Aceno de Lula à permanência estudantil poderia ser marca da gestão
Lula não é propriamente um político com ideias novas sobre educação. Suas declarações sobre o tema não costumam fugir de lugares comuns do tipo "educação é a base de tudo" e "é preciso valorizar o professor". A descrição de ações concretas tende a ser mais rara e, quando ocorre, privilegia o acesso ao ensino. Na entrevista a Carla Araujo e Leonardo Sakamoto no UOL, o presidente manteve a tradição, por um lado, e trouxe uma renovação do discurso, em outro.
Jogando na zona de conforto, enfileirou nomes das cidades paulistanas onde vai inaugurar novos Institutos Federais. Ainda que a expansão da rede federal de ensino superior seja um legado dos mandatos do PT, são justas as críticas quanto à qualidade e à velocidade do processo, incapaz de reverter a tendência de um ensino superior amplamente dominado por instituições particulares. Processo, aliás, incentivado pelo PT com políticas como Fies e ProUni.
Outros sinais são mais animadores. Não deixa de ser interessante constatar que o presidente tenha utilizado o pouco tempo dedicado à educação na entrevista para falar de duas políticas de permanência estudantil: o programa Pé de Meia e as escolas em tempo integral. São importantes para manter estudantes no Ensino Médio e para o acesso à etapa seguinte, o ensino universitário.

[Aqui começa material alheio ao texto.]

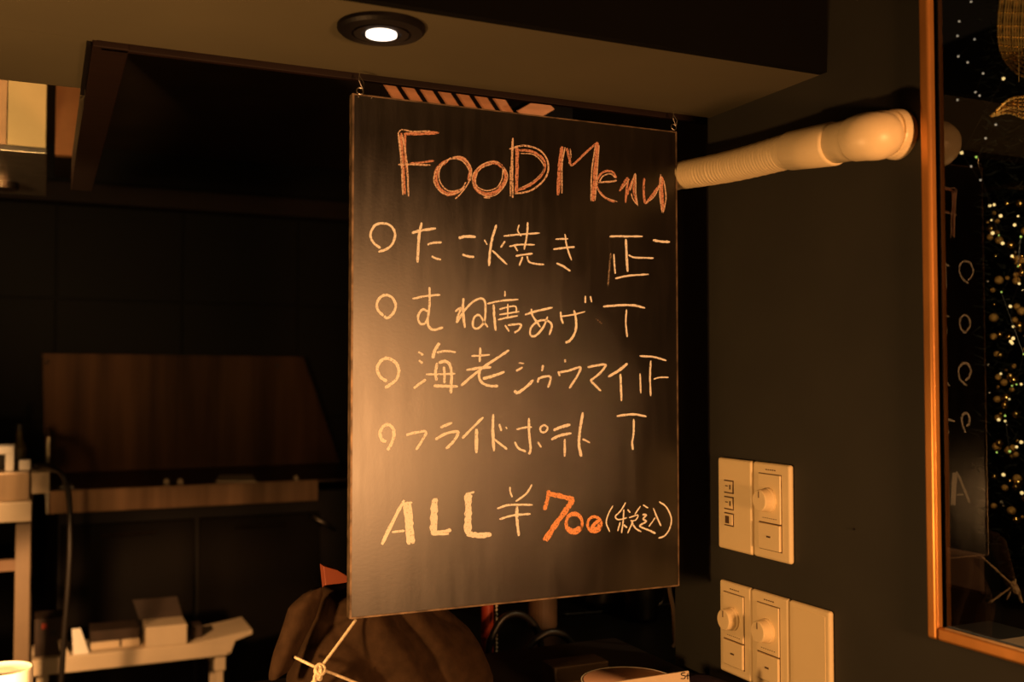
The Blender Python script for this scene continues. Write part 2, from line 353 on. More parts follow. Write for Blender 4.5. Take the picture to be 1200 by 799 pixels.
glyph(K,T4,[([(305,212),(395,208)],12),([(290,283),(370,272),(440,266)],14),([(372,175),(385,260),(418,360)],13),([(312,380),(360,402),(410,435)],15)])
glyph(TL,T4,[([(685,193),(760,190),(800,192),(918,192)],13),([(800,210),(805,320),(812,440)],18),([(818,322),(860,340),(930,342),(995,345)],12),([(716,315),(720,390),(726,455)],12),([(725,488),(820,468),(960,458)],13)])
glyph(TL,T4,[([(990,218),(1050,228),(1110,230)],16)])
glyph(Wc,T5,[([(175,270),(135,225),(135,165),(180,125),(235,140),(262,195),(245,250),(205,285),(180,272)],18)])
glyph(K,T5,[([(380,150),(470,132),(575,122)],15),([(500,68),(500,180),(488,300),(495,345),(530,368),(595,352)],17),([(490,240),(450,225),(420,270),(430,320),(465,325),(490,280)],15)])
glyph(K,T5,[([(738,145),(735,230),(748,355)],18),([(680,240),(720,215),(700,270),(690,320)],15),([(690,320),(740,240),(800,175),(860,148),(890,175),(892,260),(880,320),(835,360),(805,340),(815,280),(850,265),(880,310),(910,350)],15)])
glyph(K,T5,[([(1030,95),(1030,135)],10),([(905,185),(1000,165),(1125,155)],13),([(950,190),(955,280),(965,375)],18),([(990,225),(1050,208),(1105,205),(1110,250)],11),([(990,262),(1130,240)],12),([(980,298),(1050,282),(1120,270)],13),([(1050,185),(1050,280)],12),([(1030,335),(1060,380)],13),([(1050,335),(1140,330),(1125,370),(1095,388)],14)])
glyph(K,T6,[([(90,262),(180,235),(285,212)],15),([(135,220),(145,270),(200,350)],15),([(250,275),(220,350),(165,410),(130,405),(135,350),(190,305),(250,305),(280,340),(262,405)],15)])
glyph(K,T6,[([(342,240),(345,285),(360,325)],14),([(345,275),(430,262),(515,240)],11),([(435,230),(450,300),(445,380),(410,440),(375,460)],17),([(515,130),(515,180)],13),([(550,132),(560,175)],11)])
glyph(TL,T6,[([(640,205),(720,198),(850,196),(935,215)],15),([(805,225),(800,320),(810,420)],13)])
glyph(Wc,T7,[([(155,345),(100,305),(80,240),(110,185),(155,165),(215,190),(248,250),(235,320),(190,365),(140,395)],24)])
glyph(K,T7,[([(400,115),(440,140)],17),([(405,180),(435,205)],16),([(365,400),(410,365),(460,330)],19),([(565,45),(535,95),(512,165)],26),([(545,120),(620,108),(695,118)],16),([(460,290),(560,290),(690,285)],15),([(548,200),(535,280),(545,340)],22),([(560,200),(620,190),(655,240),(660,340),(655,440)],24),([(600,230),(605,280),(605,360)],20),([(520,380),(600,382),(710,385)],23)])
glyph(K,T7,[([(885,80),(880,195)],18),([(815,148),(960,138)],16),([(1110,100),(1030,155),(930,220),(850,280),(735,378)],20),([(775,258),(880,240),(970,235)],19),([(885,240),(875,310),(905,360),(960,380),(1025,382)],20),([(905,325),(980,305),(1075,270)],22)])
glyph(K,T8,[([(45,180),(85,185)],10),([(28,238),(75,212)],15),([(15,375),(40,390),(100,350),(150,300)],20)])
glyph(K,T8,[([(218,195),(210,240)],16),([(180,320),(190,290),(240,275),(270,280),(265,320),(252,355)],16)])
glyph(K,T8,[([(373,155),(373,178)],15),([(325,240),(335,275)],14),([(330,248),(400,235),(478,212),(460,270),(402,360)],16)])
glyph(K,T8,[([(530,212),(600,198),(658,195),(620,250),(548,308)],16),([(555,310),(625,378)],17)])
glyph(K,T8,[([(812,185),(750,235),(675,278)],20),([(762,258),(765,350),(770,450)],17)])
glyph(TL,T8,[([(897,132),(1000,140),(1085,165)],13),([(995,295),(1040,283),(1100,282)],10),([(900,255),(905,395)],12),([(975,165),(970,290),(975,415)],13)])
glyph(Wc,T9,[([(135,285),(105,270),(92,225),(110,180),(150,165),(185,195),(188,250),(170,300),(145,345)],22)])
glyph(K,T9,[([(275,238),(340,220),(415,215),(385,280),(345,342)],18)])
glyph(K,T9,[([(515,185),(600,150)],18),([(480,270),(550,230),(640,215),(610,280),(555,335)],20)])
glyph(K,T9,[([(818,112),(740,190),(670,262)],18),([(770,195),(770,365)],25)])
glyph(K,T9,[([(887,90),(885,230),(893,352)],20),([(885,260),(930,295),(985,338)],15),([(930,160),(945,210)],14),([(975,180),(985,195)],11)])
glyph(K,T10,[([(30,198),(90,185),(140,182)],13),([(118,118),(120,230),(130,330),(120,375)],17),([(18,285),(45,330),(98,355)],15),([(180,285),(205,325)],14),([(225,165),(200,185),(205,215),(235,215),(250,185),(225,165)],13)])
glyph(K,T10,[([(290,205),(350,180),(410,165)],20),([(275,270),(340,240),(418,225)],19),([(370,265),(370,390)],18)])
glyph(K,T10,[([(498,78),(478,200),(470,300),(487,390)],20),([(495,265),(548,292)],13)])
glyph(TL,T10,[([(735,105),(850,92),(945,108)],15),([(855,125),(855,220),(845,290),(850,342)],15)])
CL='chalk_letter'
glyph(CL,T11,[([(262,155),(200,270),(105,468)],24),([(268,170),(285,320),(295,468)],34),([(300,175),(310,320),(325,462)],30),([(175,380),(265,370)],16),([(270,175),(318,172)],14)])
glyph(CL,T11,[([(478,142),(472,250),(465,385)],50),([(448,380),(520,380),(592,365)],24),([(450,394),(575,392)],18)])
glyph(CL,T11,[([(712,105),(710,250),(710,395)],54),([(695,112),(755,98)],14),([(700,385),(780,400),(875,398)],32),([(700,400),(780,412),(840,412)],20)])
glyph('chalk_yen_sign',T11,[([(1005,62),(1008,100),(1022,135)],12),([(1160,45),(1120,110),(1045,165)],14),([(915,215),(1000,190),(1165,188)],15),([(930,290),(1030,262),(1150,252)],15),([(1055,200),(1055,300),(1068,408)],21)])
OR='chalk_orange'; dl='digit in orange chalk'
def ell(cx,cy,rx,ry,n=14,t=.2): return [(cx+rx*math.cos(2*math.pi*i/n+t),cy+ry*math.sin(2*math.pi*i/n+t)) for i in range(n+2)]
glyph('chalk_digit',T12,[([(155,95),(145,160),(120,250)],32),([(150,120),(230,138),(310,158),(350,165)],36),([(345,160),(300,235),(215,350),(130,490)],44),([(335,155),(290,240),(110,485)],26)],OR,dl)
glyph('chalk_digit',T12,[(ell(352,350,62,76),24),(ell(350,362,66,72),16),([(300,390),(340,415),(400,390)],38)],OR,dl)
glyph('chalk_digit',T12,[(ell(510,362,54,60),22),([(480,400),(520,350),(550,330)],28),([(480,390),(530,400),(555,360)],34)],OR,dl)
glyph('chalk_bracket',T12,[([(655,215),(620,280),(603,350),(630,420)],11)])
glyph(K,T12,[([(755,190),(720,250),(675,300),(700,325),(765,310)],11),([(740,245),(735,330),(722,430)],12),([(712,345),(692,415)],12),([(738,365),(765,388)],13),([(768,245),(790,270)],11),([(870,220),(825,285)],11),([(780,310),(850,290),(830,330),(790,332)],10),([(812,335),(770,432)],12),([(800,340),(830,390),(875,420)],13)])
glyph(K,T12,[([(890,210),(930,235)],11),([(885,285),(915,290),(890,320),(915,340),(865,375),(930,405),(988,432)],14),([(970,235),(1000,310),(1030,375)],13),([(985,310),(935,380)],11)])
glyph('chalk_bracket',T12,[([(1015,185),(1070,225),(1110,310),(1100,390),(1060,450),(1010,470)],12)])
glyph('chalk_smudge',T4,[([(695,310),(685,400),(675,540)],14)],'chalk_faint','faint half-wiped chalk mark')
glyph('chalk_smudge',T6,[([(590,290),(632,325)],9)],'chalk_faint','faint half-wiped chalk mark')

# ================================================================== downlight in the low ceiling
p = onZ(447, 31, SH); p = Vector((p.x, p.y, SH))
dl_ = thing('downlight', 'round black recessed downlight glowing in the low ceiling', 'light', p)
obj('trim_ring', lathe(NB(), [(.044, 0), (.044, -.004), (.041, -.007), (.030, -.008), (.028, -.006)], p, 'Z', 48), 'ring_black', dl_, smooth=False)
obj('baffle', lathe(NB(), [(.0275, -.0062), (.0275, -.0085), (.020, -.0085), (.0185, -.007)], p, 'Z', 40), 'ring_black', dl_)
q = p+Vector((0, 0, 0)); obj('lens', lathe(NB(), [(.0155, -.0065), (.0155, -.0098), (.012, -.0102)], p, 'Z', 32), 'lens', dl_)

# ================================================================== drain hose and pipe on the wall
HX = WX-.043
def hp(px, py, X=HX): return onX(px, py, X)
hs = thing('drain_pipe', 'cream corrugated hose joined to plastic elbow pipe on the green wall', 'pipe', hp(935, 178))
A0 = hp(770, 210); A1 = hp(795, 206); A2 = hp(860, 194); A3 = hp(936, 174)
path = smooth_pts([A0, A1, A2, A3], 60); rs = []
acc = 0; L = [0]
for a, b in zip(path, path[1:]): acc += (b-a).length; L.append(acc)
for i, l in enumerate(L):
    base = .0175+.0025*l/acc; rs.append(base + .0010*math.sin(l/.0032*2*math.pi))
obj('corrugated_hose', tube(NB(), path, rs, 28), 'hose', hs, smooth=True)
B0 = hp(926, 177); B1 = hp(980, 168)
d = (B1-B0)
obj('sleeve', tube(NB(), [B0, B0+d*.04, B0+d*.5, B0+d*.95, B1], [.0195, .0222, .0232, .0238, .0225], 32), 'hose', hs, smooth=True)
E0 = hp(968, 170); E1 = hp(1016, 160)
obj('straight_pipe', tube(NB(), [E0, E0+(E1-E0)*.7, E1], [.0218, .0222, .0225], 32), 'hose', hs, smooth=True)
E2 = E1+Vector((.010, -.012, -.003)); E3 = onX(1053, 158, WX)
el = smooth_pts([hp(1002, 163), E1, E1+Vector((.006, -.010, -.001)), Vector((WX-.022, E3.y+.002, E3.z)), Vector((WX, E3.y, E3.z))], 8)
obj('elbow', tube(NB(), el, [.0235+.0015*math.sin(min(1, i/len(el)*1.6)*math.pi) for i in range(len(el))], 32), 'hose', hs, smooth=True)
obj('wall_flange', lathe(NB(), [(.0265, 0), (.0265, -.005), (.0255, -.012), (.0245, -.014)], (WX, E3.y, E3.z), 'X', 36), 'hose', hs, smooth=False)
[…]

Lula celebrou o fato de ter encontrado uma USP mais diversa em termos étnico-raciais e de classes. A imagem, semelhante à da rede federal, é fruto da implantação do sistema de cotas. Há muito o que avançar, mas o fato é que as universidades públicas têm hoje um pouco mais a cara do Brasil.
Conforme esse processo avança, vão ficando evidentes as dificuldades de manter o "colorido" exaltado pelo presidente. Abrir portas do ensino superior a populações historicamente vulnerabilizadas (e é preciso e possível abri-las ainda mais) é só o primeiro passo.
Sua chegada traz demandas em termos de transporte, alimentação, moradia, recursos para aquisição de material didático e a vida no dia a dia. Ao binômio acesso e qualidade, adiciona-se um terceiro elemento: a permanência estudantil.
A ideia é combater o abandono e sua vertente da desistência por falta de recursos. A necessidade de trabalhar para se manter, ajudar ou mesmo sustentar a família é a tônica dos novos grupos. Isso exige políticas públicas, do oferecimento de bolsas de permanência à alimentação e moradia estudantil, para que a necessidade financeira não resulte em abandono escolar.
Mais: é importante que esses novos alunos não se sintam "estudantes de 2ª classe". Ao chegar ao ensino superior com formação fragilizada e precisando trabalhar, é comum que vivenciem uma experiência universitária empobrecida em relação a seus colegas de classes sociais mais abastadas. Investir em esporte, cuidados de saúde mental, fomentar a participação em associações acadêmicas e coletivos estudantis ajuda a tornar esse desencaixe menos evidente.
A bem-vinda presença de um alunado mais diverso modifica as prioridades da escola e da universidade. Já não basta mais apenas pensar no tripé ensino, pesquisa e extensão. Criar condições para que os estudantes possam seguir na escolarização e participar dela de forma plena indicam que a tarefa da educação se tornou mais complexa — o que, em termos de políticas públicas, precisa equivaler a mais investimentos.
A sinalização de Lula, ainda que tímida, aponta uma possível marca para a gestão que, até aqui, está devendo na educação.